Its signage now sports plain, clean and simple rendition of its name and an infinity symbol for a logo, a change from the stylized “UCPB” of yore, signifying that it has joined the ranks of its larger counterparts in terms of capability to service the changing needs of the banking public.

“The infinity also signifies that the bank and the customer are holding hands. It means we are here to serve anyone,” Sy said.

But the fresh look, for Sy, is but part of a bigger step that the bank is doing to help it keep moving forward amid a two-decade-long court battle whose end remains uncertain.

The bank’s troubled past traces decades of history, starting from its appointment by the late dictater Ferdinand E. Marcos as the depository bank of levies collected from coconut farmers in 1975.

UCPB was then among the highest capitalized banks in the country, with a scale that enabled it to become a trailblazer in various aspects such as technology for being among the first ones to roll out automated teller machine (ATM) services in the 1980s.

It is also among the first few commercial banks to have been given a universal banking license, which allowed it to engage in non-allied undertakings such as insurance and pre-need.

When martial law ended with the assumption of President Corazon C. Aquino to power in 1986, the Presidential Commission on Good Governance (PCGG) — a government agency tasked to recover the ill-gotten wealth of the Marcoses —has sequestered 95% of the bank.

From thereon, the bank’s profitability dwindled, overshadowing its reputation as among the better-capitalized lenders in the country.

The bank regained its strength when Sy took over the helm of the bank. But when he left in 1992 to lead what was then International Exchange Bank (iBank), bad management decisions and the impact of the 1997 Asian financial crisis have led to billions in losses.

It then faced more troubles when the Supreme Court ruled in 2000 that businessman Eduardo Cojuangco, Jr. used public funds for the purchase of the bank’s shares, prompting the PCGG to take over the board of the bank.

This led to massive withdrawals by depositors, which in effect restricted the bank’s capability to lend.

The ownership dispute, on the other hand, has disallowed the bank from raising capital either by having its shares listed at the local bourse or issuing lower Tier 2 debt notes, rendering it incapable of raising its capital adequacy ratio — or its financial strength in relation to the risks that it takes — to the 10% minimum required by the central bank.

In 2003, the Philippine Deposit Insurance Corporation (PDIC) came to the rescue by extending a P20-billion financial assistance to the bank.

Of the amount, P8 billion was used to buy the bank’s soured loans at face value, enabling it to recover P7 billion in loan loss provisions.

The remaining P12 billion was converted into Tier 1 or core capital earlier this year.

On top of the PDIC assistance, UCPB has also inked an agreement in July 2008 with the Philippine Department of Finance, the PDIC and the Bangko Sentral ng Pilipinas for the provision of P30 billion in deposits by the national government.

The amount was meant to be placed in government securities, which should provide a boost to the bank’s investment income.

The government takeover and the infusion of funds entitled the state deposit insurer to eight board seats, while the Finance department has four.

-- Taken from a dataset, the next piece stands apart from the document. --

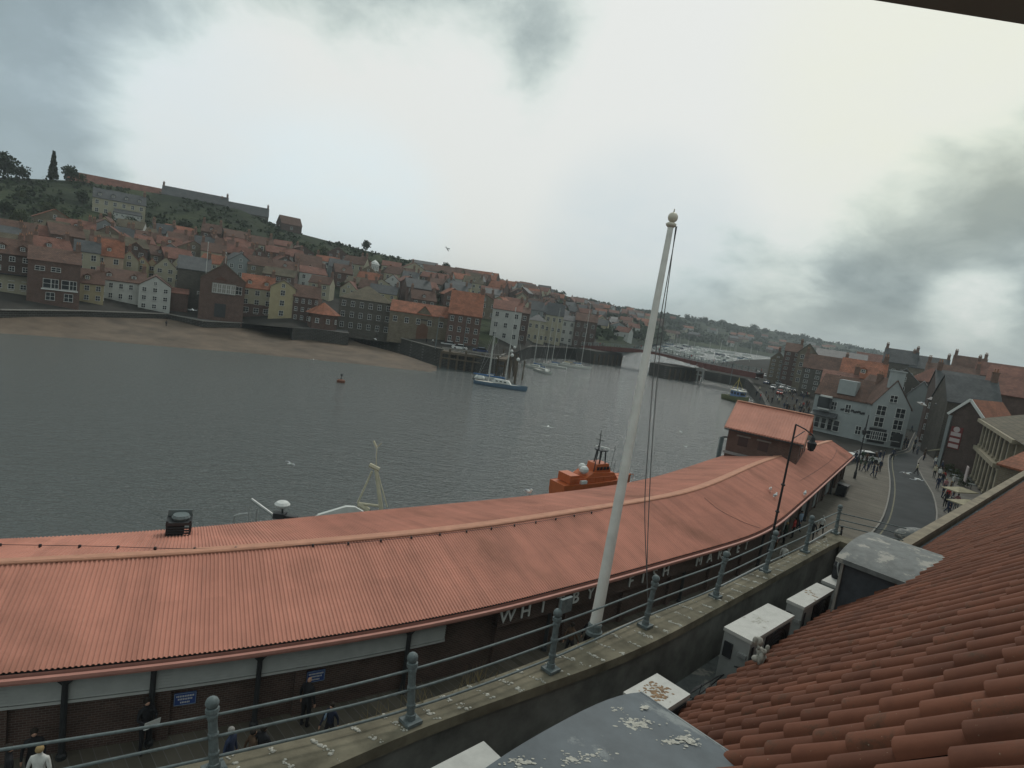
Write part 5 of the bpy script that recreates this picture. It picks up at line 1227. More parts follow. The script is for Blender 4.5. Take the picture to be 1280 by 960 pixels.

The bailout packages have so far served their purpose as UCPB was able to book P1.1 billion in net income in the nine months to September, a big turnaround from losses of P1.4 billion in the same period in 2008.

The improvement in its profitability as of the third quarter was helped by 69% growth in interest income loans and investments, as well as 180% increase in non-interest income due to better treasury operations and sale of non-performing assets.

The bank also remained as the 12th largest lender in the Philippines with assets totaling to P157.18 billion as of end-September.

Despite limited help from the government and legal woes at its back, the bank had no choice but to move forward, especially in the context of the Philippine banking landscape where competition is cutthroat.

“Unfortunately in this country, anything that ends up in court stays for a long, long time, especially a complicated, politically-charged issue such as sequestration and ill-gotten wealth. It is very unfortunate,” Sy said, who returned to UCPB in 2007 after his stint at iBank.

iBank has merged with Aboitiz-led Union Bank of the Philippines in 2006, with the latter as the surviving entity.

“But we have decided that we have to change if we are to survive. And we have to capitalize on the strength, and that is our brand of service. Our customers stayed with us because of the quality of service we provide. There are larger banks with larger networks with more products to offer. Given the problems that we have, we are able to compete all these years,” he added.

Sy said that aside from the change in corporate identity, the bank has also set aside over P1 billion for renovation of its branches.

The bank is also updating its automation system by spending about P1.4 billion in the next three to four years, he said.

“We have to automate because we have fallen behind. We have not been able to update our systems for many years. We have to leapfrog,” Sy said, adding that better automation system would allow the bank to offer more products.

But more importantly, for the bank president, keeping up with the competition will require a lot of training for its 2,000-strong workforce.

“The visuals obviously attract attention. It is a way of informing the general public that we are doing something different more than what we have been doing in the past,” he said.

“In a way the term rebranding is a misnomer because people associate it with just the visuals. At least to us, it is much more than that; it involves our people.”

Sy said its rebranding would entail a change in the bank’s processes from the top level down to the rank and file employees. Processes in branches, and even compensation and incentives to its employees will also be changed while retaining its own brand of service.

He did not provide precise figures for its allocation for training of its personnel given that the endeavor is a “continuing process” that will stay on with the bank, he said.

“As we develop products and hire new people, we have to keep on reminding our people of who we are and what we are here for,” he said.

Next chapter
Sy also said that while the bank is constrained by legal impediments to raise capital, it will find ways to do so to continue fueling its growth momentum.

He said the bank needs to expand its branch network to as much as 350 in the next three to four years, depending on how much authority it can obtain from the central bank.

Currently, the bank has 178 branches while UCPB Savings, its thrift bank subsidiary, has 33.

Sy said expanding its network would enable it to compete with the larger banks.

Officials of the PDIC are also mulling on their exit strategy as they expect to get back the P12-billion loan that it extended to the bank once the high court decides with finality who the true owners of the bank are.

Asked on his outlook on the court case, Sy said: “I hope the sequestration issue can be resolved soon. It’s been 23 years and it is a long time. The case is not in our hands. Our job here is to just run the bank, manage it, and keep it growing.”

Regardless of who will be declared the true owners of the bank, UCPB has, at the very least, prepared for something big.